The “bitter” spat is gold for Morris-Rove politics, which is why Clinton is exploiting it so baldly. It is exactly the kind of debate that has constructed American politics since Vietnam; it is exactly the kind of politics that Obama has been trying to transcend. Clinton will use anything at this point to destroy Obama’s candidacy and message; but by adopting Rovism at its reddest, the Clintons do risk looking too obvious. Check out the comments in CNN’s Politicker. At some point people will realize that the Clintons represent a continuation of the kind of politics that has made a serious engagement with this country’s profound problems impossible. Or is acknowledging profound problems now unpatriotic?
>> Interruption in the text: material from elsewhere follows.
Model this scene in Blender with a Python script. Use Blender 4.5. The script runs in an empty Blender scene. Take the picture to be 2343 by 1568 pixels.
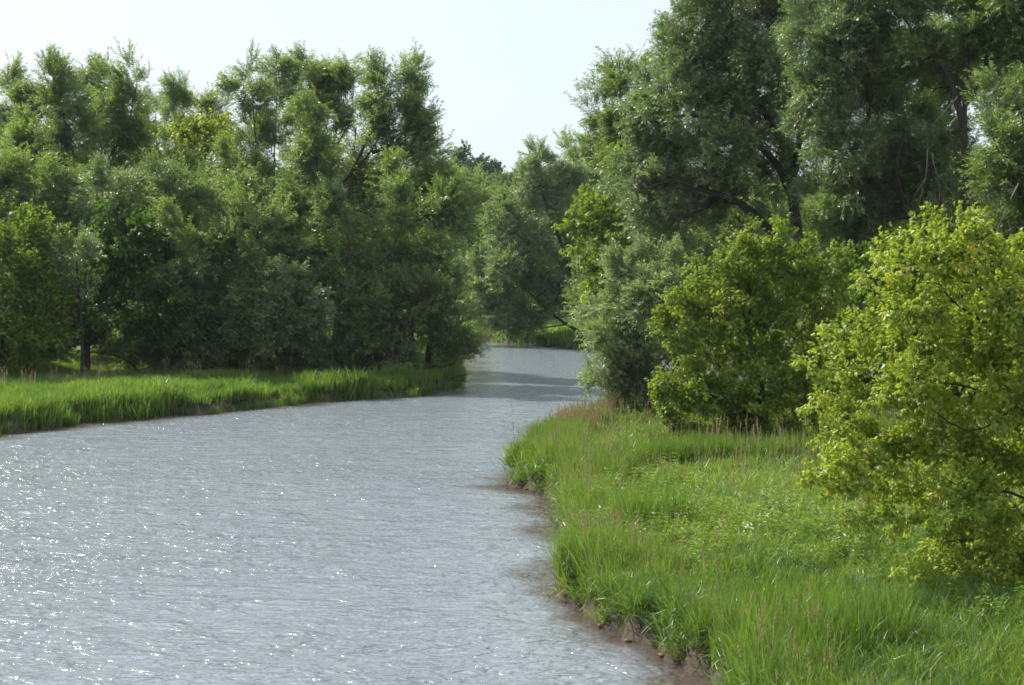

Is this election about how to salvage the least worst option in the Iraq disaster? Is it about restoring some kind of fiscal sanity? Is it about doing all we can to unite Americans in a war against Islamic terrorism? Is it about restoring America’s compliance with the Geneva Conventions? Or is it again about red-blue culture wars? We know what the professional political class is comfortable with. We know what Rove and Bush and Penn and Clinton believe. What we will find out soon is if Americans want more of the same. It’s a free country - and people can vote. Goodbye to all that? Or hello again - for yet another cycle?

Unlike Andrew, I no longer buy into the idea that Barack Obama truly is the “new kind” of politician that his campaign rhetoric would have us believe. The rhetoric is admittedly inspiring at times, but it’s becoming clear that there’s no there there, no substance to the “hope” and no difference in the “change”, it’s all the same old statist Democratic policies of the past wrapped up in a new package.

The difference is that the Clinton’s themselves are poison of a different kind, as I noted back in February.

But Sullivan over states his case when he argues that the Clinton campaign’s concentrated fire on Obama’s small town remarks is somehow over-reaching.

It’s all politics, Sully, and all sides play the game the same way whether they admit it or not.

Obama made what can clearly be interpreted as an elitist, Ivy League, latte-sipper’s dismissal of the values and culture of small-town America and, as absurd as the idea of Wellesley and Yale Law Alum Hillary Rodham Diane Clinton being the champion of the people of Clearfield County, Pennyslvania might sound, it’s perfectly rational for them to make a try for it.